• **TO BE DONE**:
Print all entries precisely as they are written.

• **RECORDED INFORMATION**:
★ ★ ★ ★ ★ ★ ★
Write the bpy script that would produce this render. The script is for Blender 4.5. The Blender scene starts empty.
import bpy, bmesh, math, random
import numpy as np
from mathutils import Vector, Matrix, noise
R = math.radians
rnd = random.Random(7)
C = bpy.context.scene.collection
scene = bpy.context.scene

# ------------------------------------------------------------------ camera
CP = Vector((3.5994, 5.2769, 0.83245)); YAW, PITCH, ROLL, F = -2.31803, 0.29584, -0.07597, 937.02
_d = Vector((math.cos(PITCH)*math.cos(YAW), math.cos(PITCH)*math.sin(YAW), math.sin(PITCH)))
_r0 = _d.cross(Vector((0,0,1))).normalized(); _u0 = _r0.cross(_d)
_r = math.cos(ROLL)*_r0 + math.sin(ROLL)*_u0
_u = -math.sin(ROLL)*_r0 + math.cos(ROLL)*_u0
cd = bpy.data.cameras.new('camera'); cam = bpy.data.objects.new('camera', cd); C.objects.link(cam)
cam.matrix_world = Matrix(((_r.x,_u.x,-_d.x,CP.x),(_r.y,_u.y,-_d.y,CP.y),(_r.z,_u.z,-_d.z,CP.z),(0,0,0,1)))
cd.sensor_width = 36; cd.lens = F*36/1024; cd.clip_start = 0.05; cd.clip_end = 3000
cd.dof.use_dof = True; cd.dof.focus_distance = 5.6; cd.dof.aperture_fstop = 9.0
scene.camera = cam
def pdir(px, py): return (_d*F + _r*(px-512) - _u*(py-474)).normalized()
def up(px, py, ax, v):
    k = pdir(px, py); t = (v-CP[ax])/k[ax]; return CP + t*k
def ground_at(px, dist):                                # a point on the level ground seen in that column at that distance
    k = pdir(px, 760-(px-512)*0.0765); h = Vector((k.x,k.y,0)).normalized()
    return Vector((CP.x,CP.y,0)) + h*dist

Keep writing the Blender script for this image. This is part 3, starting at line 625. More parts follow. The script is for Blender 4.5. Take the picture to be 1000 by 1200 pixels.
★ ★ ★ ★ ★ ★ ★
• **RESPONSE**:
Write the bpy script that would produce this render. The script is for Blender 4.5. The Blender scene starts empty.
import bpy, bmesh, math, random
import numpy as np
from mathutils import Vector, Matrix, noise
R = math.radians
rnd = random.Random(7)
C = bpy.context.scene.collection
scene = bpy.context.scene

# ------------------------------------------------------------------ camera
CP = Vector((3.5994, 5.2769, 0.83245)); YAW, PITCH, ROLL, F = -2.31803, 0.29584, -0.07597, 937.02
_d = Vector((math.cos(PITCH)*math.cos(YAW), math.cos(PITCH)*math.sin(YAW), math.sin(PITCH)))
_r0 = _d.cross(Vector((0,0,1))).normalized(); _u0 = _r0.cross(_d)
_r = math.cos(ROLL)*_r0 + math.sin(ROLL)*_u0
_u = -math.sin(ROLL)*_r0 + math.cos(ROLL)*_u0
cd = bpy.data.cameras.new('camera'); cam = bpy.data.objects.new('camera', cd); C.objects.link(cam)
cam.matrix_world = Matrix(((_r.x,_u.x,-_d.x,CP.x),(_r.y,_u.y,-_d.y,CP.y),(_r.z,_u.z,-_d.z,CP.z),(0,0,0,1)))
cd.sensor_width = 36; cd.lens = F*36/1024; cd.clip_start = 0.05; cd.clip_end = 3000
cd.dof.use_dof = True; cd.dof.focus_distance = 5.6; cd.dof.aperture_fstop = 9.0
scene.camera = cam
def pdir(px, py): return (_d*F + _r*(px-512) - _u*(py-474)).normalized()
def up(px, py, ax, v):
    k = pdir(px, py); t = (v-CP[ax])/k[ax]; return CP + t*k
def ground_at(px, dist):                                # a point on the level ground seen in that column at that distance
    k = pdir(px, 760-(px-512)*0.0765); h = Vector((k.x,k.y,0)).normalized()
    return Vector((CP.x,CP.y,0)) + h*dist

Keep writing the Blender script for this image. This is part 3, starting at line 625. More parts follow. The script is for Blender 4.5. Take the picture to be 1000 by 1200 pixels.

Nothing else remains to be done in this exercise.